I am strongly against webmin use in a production environment
but that’s just me… If you are one of the folks who uses webmin for fun or profit and it is exposed to the intertubes take note:
https://sites.utexas.edu/iso/2014/09/09/arbitrary-file-deletion-as-root-in-webmin/
I strongly recommend that if you DO want to use Webmin you change the port it runs on
sed -i ‘s/10000/23765/g’ /etc/webmin/miniserv.conf&&service webmin restart
for example, you will avoid the drive-bys and your firewall would have already caught the port scanners, right? And of course keep your software updated, Webmin now at 1.7
A firewall isn’t going to stop somebody with access to the nmap man page and about an hour to read through the options.

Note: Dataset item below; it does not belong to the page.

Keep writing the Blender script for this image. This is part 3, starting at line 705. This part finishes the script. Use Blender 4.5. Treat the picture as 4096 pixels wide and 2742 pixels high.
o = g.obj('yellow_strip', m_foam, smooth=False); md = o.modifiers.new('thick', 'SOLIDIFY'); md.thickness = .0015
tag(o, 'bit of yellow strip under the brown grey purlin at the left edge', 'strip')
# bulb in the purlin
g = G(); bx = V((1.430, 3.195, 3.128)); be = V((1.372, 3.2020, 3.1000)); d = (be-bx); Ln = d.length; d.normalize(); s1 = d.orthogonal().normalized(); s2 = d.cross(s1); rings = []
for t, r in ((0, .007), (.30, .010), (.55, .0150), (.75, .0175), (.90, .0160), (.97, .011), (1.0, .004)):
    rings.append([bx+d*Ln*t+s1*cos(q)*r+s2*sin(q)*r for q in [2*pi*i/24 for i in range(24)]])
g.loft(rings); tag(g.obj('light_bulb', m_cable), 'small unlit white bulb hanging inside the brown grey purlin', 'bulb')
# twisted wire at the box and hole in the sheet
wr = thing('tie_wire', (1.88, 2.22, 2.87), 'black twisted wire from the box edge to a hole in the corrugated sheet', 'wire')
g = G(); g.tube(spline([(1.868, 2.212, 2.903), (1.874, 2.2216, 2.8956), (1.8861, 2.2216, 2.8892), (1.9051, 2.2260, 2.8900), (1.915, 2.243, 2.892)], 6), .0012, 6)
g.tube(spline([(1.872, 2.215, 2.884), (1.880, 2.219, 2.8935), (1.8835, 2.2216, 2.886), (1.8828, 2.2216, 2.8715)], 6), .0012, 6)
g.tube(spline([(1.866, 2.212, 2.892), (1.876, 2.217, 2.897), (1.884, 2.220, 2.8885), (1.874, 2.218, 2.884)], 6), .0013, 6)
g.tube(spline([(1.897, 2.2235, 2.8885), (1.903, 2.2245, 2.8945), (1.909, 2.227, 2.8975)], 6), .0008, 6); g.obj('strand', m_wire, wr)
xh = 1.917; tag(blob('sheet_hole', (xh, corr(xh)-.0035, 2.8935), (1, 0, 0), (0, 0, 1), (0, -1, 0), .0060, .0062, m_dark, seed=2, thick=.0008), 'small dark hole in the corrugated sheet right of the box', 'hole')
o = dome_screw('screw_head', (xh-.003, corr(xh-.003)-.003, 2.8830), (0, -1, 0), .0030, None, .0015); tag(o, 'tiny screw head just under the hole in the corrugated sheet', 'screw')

As I said already a decent firewall will notice nmap pointed at it within “name that tune . . .” iterations, It’s called “port-scanning”
Don’t open Webmin to the Internet. Keep it at the most current version. If extra paranoid, start and stop it as needed.
I tried your MitM attack against my firewall which created in iptables among other port specific protections:-
CONNLIMIT tcp opt – in !lo out * 0.0.0.0/0 -> 0.0.0.0/0 tcp dpt:23765flags: 0x17/0x02 #conn src/32 > 1
I don’t believe the stealthy guy got much back from me, perhaps you know better.